In latitude 16 degrees 46 minutes, and longitude 121 degrees 50 minutes 30 seconds, the French have placed a reef, BANC DES BALEINES; which we did not approach near enough to see.
Between Capes Baskerville and Berthollet, is CARNOT BAY; it is six miles deep, and backed by low land. The bottom of the bay was not distinctly seen, but from the appearance of the land behind the beach, it is not improbable that there may be a rivulet falling into it.
At POINT COULOMB, in latitude 17 degrees 21 minutes, where there is a range of dark red cliffs, the coast commences to present a more verdant and pleasing appearance than to the north: the interior rises to an unusual height, and forms a round-backed hill, covered with trees: it reminded us of the appearance of the country of the north coast, and is so different from the rugged and barren character of the Islands of Buccaneer’s Archipelago as to afford an additional ground for our conjecture of the insularity of this land. The red cliffs extend for four miles to the southward of Point Coulomb, and are then superseded by a low coast, composed alternately of rocky shores and sandy beaches.
CAPE BOILEAU is seventeen miles to the south of Point Coulomb; here the shore trends in and forms a bay fifteen miles wide and six deep: the south head is the land of Point Gantheaume, which is composed of sandhills very bare of vegetation, as was also the character of the interior. From Point Gantheaume, in latitude 17 degrees 53 minutes, the coast trends to the South-East for about fifteen miles, where it was lost to view in distance: the extreme was a low sandy point, and appeared to be the south extremity of the land. The space to the south of this, which appeared to be a strait, insulating the land to the north as far as Cape Leveque, is nine miles wide. The south shore trends to the westward to Cape Villaret, on which there is a remarkable hillock, in latitude 18 degrees 19 minutes 5 seconds, and longitude 122 degrees 3 minutes 45 seconds.

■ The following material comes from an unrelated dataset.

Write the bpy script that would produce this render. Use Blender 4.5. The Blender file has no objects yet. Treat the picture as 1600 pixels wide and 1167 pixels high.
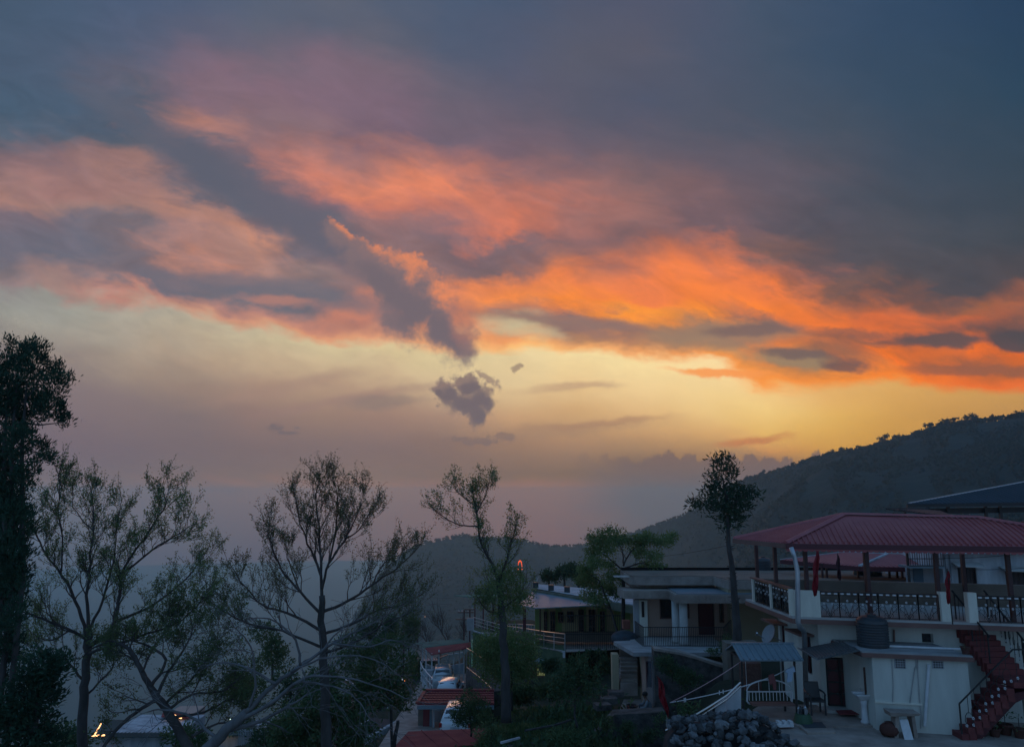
import bpy, math, random
import numpy as np
from math import radians, sin, cos, pi, sqrt, atan2
from mathutils import Vector, Matrix, noise as mnoise

# ------------------------------------------------------------------ camera
sc = bpy.context.scene
COL = sc.collection
CAM_Z = 6.93
PITCH = radians(9.32)
F = 1200.0                      # focal length in pixels of a 1600 px wide picture
cam_data = bpy.data.cameras.new('camera')
cam_data.sensor_width = 36.0
cam_data.lens = 36.0 * F / 1600.0
cam_data.clip_end = 60000
cam_data.clip_start = 0.1
cam = bpy.data.objects.new('camera', cam_data)
cam.location = (0, 0, CAM_Z)
cam.rotation_euler = (radians(90) + PITCH, 0, 0)
COL.objects.link(cam)
sc.camera = cam
sc.view_settings.view_transform = 'Standard'
sc.view_settings.look = 'None'
sc.view_settings.exposure = 0
sc.view_settings.gamma = 1
sc.view_settings.use_curve_mapping = False
sc.render.engine = 'CYCLES'
sc.cycles.use_denoising = True
sc.cycles.max_bounces = 5
sc.cycles.diffuse_bounces = 3
sc.cycles.volume_bounces = 4
sc.cycles.transparent_max_bounces = 8
sc.cycles.use_adaptive_sampling = True
sc.cycles.adaptive_threshold = 0.01

def lin(c):
    c = c / 255.0
    return c / 12.92 if c <= 0.04045 else ((c + 0.055) / 1.055) ** 2.4
def L(r, g, b): return (lin(r), lin(g), lin(b), 1.0)

# haze numbers, shared by the haze box at the end and the sky seen through it
HAZE_D = 0.00028
HAZE_TOP = 112.0
HAZE_COL = (.067, .104, .180)

# ------------------------------------------------------------------ sky
world = bpy.data.worlds.new("World")
sc.world = world
world.use_nodes = True
NT = world.node_tree
NT.nodes.clear()
def nn(t, **kw):
    n = NT.nodes.new(t)
    for k, v in kw.items(): setattr(n, k, v)
    return n
def setin(sock, v):
    if isinstance(v, bpy.types.NodeSocket): NT.links.new(v, sock)
    elif isinstance(v, tuple) and len(v) == 4 and sock.type == 'VECTOR': sock.default_value = v[:3]
    else: sock.default_value = v
def M(op, *a):
    n = nn('ShaderNodeMath', operation=op)
    for i, v in enumerate(a): setin(n.inputs[i], v)
    return n.outputs[0]
def add(a, b): return M('ADD', a, b)
def sub(a, b): return M('SUBTRACT', a, b)
def mul(a, b): return M('MULTIPLY', a, b)
def mad(a, b, c): return M('MULTIPLY_ADD', a, b, c)
def dot(v, w):
    n = nn('ShaderNodeVectorMath', operation='DOT_PRODUCT'); setin(n.inputs[0], v); n.inputs[1].default_value = w
    return n.outputs['Value']
def vec(x, y, z=0.0):
    n = nn('ShaderNodeCombineXYZ'); setin(n.inputs[0], x); setin(n.inputs[1], y); setin(n.inputs[2], z); return n.outputs[0]
def noise(v, scale, detail=4, rough=.55, dist=0.0):
    n = nn('ShaderNodeTexNoise', noise_dimensions='3D'); setin(n.inputs['Vector'], v)
    n.inputs['Scale'].default_value = scale; n.inputs['Detail'].default_value = detail
    n.inputs['Roughness'].default_value = rough; n.inputs['Distortion'].default_value = dist
    return n.outputs['Fac']
def smooth(v, a, b, lo=0.0, hi=1.0, kind='SMOOTHSTEP'):
    n = nn('ShaderNodeMapRange', interpolation_type=kind, clamp=True)
    setin(n.inputs['Value'], v)
    if a > b: a, b, lo, hi = b, a, hi, lo
    n.inputs['From Min'].default_value = a; n.inputs['From Max'].default_value = b
    n.inputs['To Min'].default_value = lo; n.inputs['To Max'].default_value = hi
    return n.outputs['Result']
def mix(f, a, b):
    n = nn('ShaderNodeMix', data_type='RGBA', blend_type='MIX'); n.clamp_factor = True
    setin(n.inputs[0], f); setin(n.inputs[6], a); setin(n.inputs[7], b)
    return n.outputs[2]
def ramp(f, stops, interp='LINEAR'):
    n = nn('ShaderNodeValToRGB'); cr = n.color_ramp; cr.interpolation = interp
    setin(n.inputs[0], f)
    stops = sorted(stops, key=lambda s: s[0])
    cr.elements[0].position = stops[0][0]; cr.elements[0].color = stops[0][1]
    cr.elements[1].position = stops[-1][0]; cr.elements[1].color = stops[-1][1]
    for p, c in stops[1:-1]:
        e = cr.elements.new(p); e.color = c
    return n.outputs[0]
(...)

The space between the Cape and Point Gantheaume was called ROEBUCK BAY. It is here that Captain Dampier landed, in the year 1688.
Three miles to the south of the hillock on Cape Villaret, are two lumps, which at a distance appeared like rocks. Cape Latouche-Treville has a small hummock near its extremity, in latitude 18 degrees 29 minutes, and longitude 121 degrees 50 minutes 50 seconds; to the eastward of it, there is a shallow bay open to the northward.
The depth of water in the offing of Roebuck Bay, is between eight and twelve fathoms; the bottom is sandy, and there are in some parts sandbanks, on which the depth decreased three fathoms at one heave, but the least water was eight fathoms. The flood-tide sets to the eastward, towards the opening, and at an anchorage near Cape Latouche-Treville, the ebb ran to the North-East: but the tides were at the neaps, and did not rise more than sixteen feet. Captain Dampier, at the springs, found it flow thirty feet, which tends unquestionably to prove the opening behind Roebuck Bay to be considerable, even if it does not communicate with that behind the Buccaneer’s Archipelago.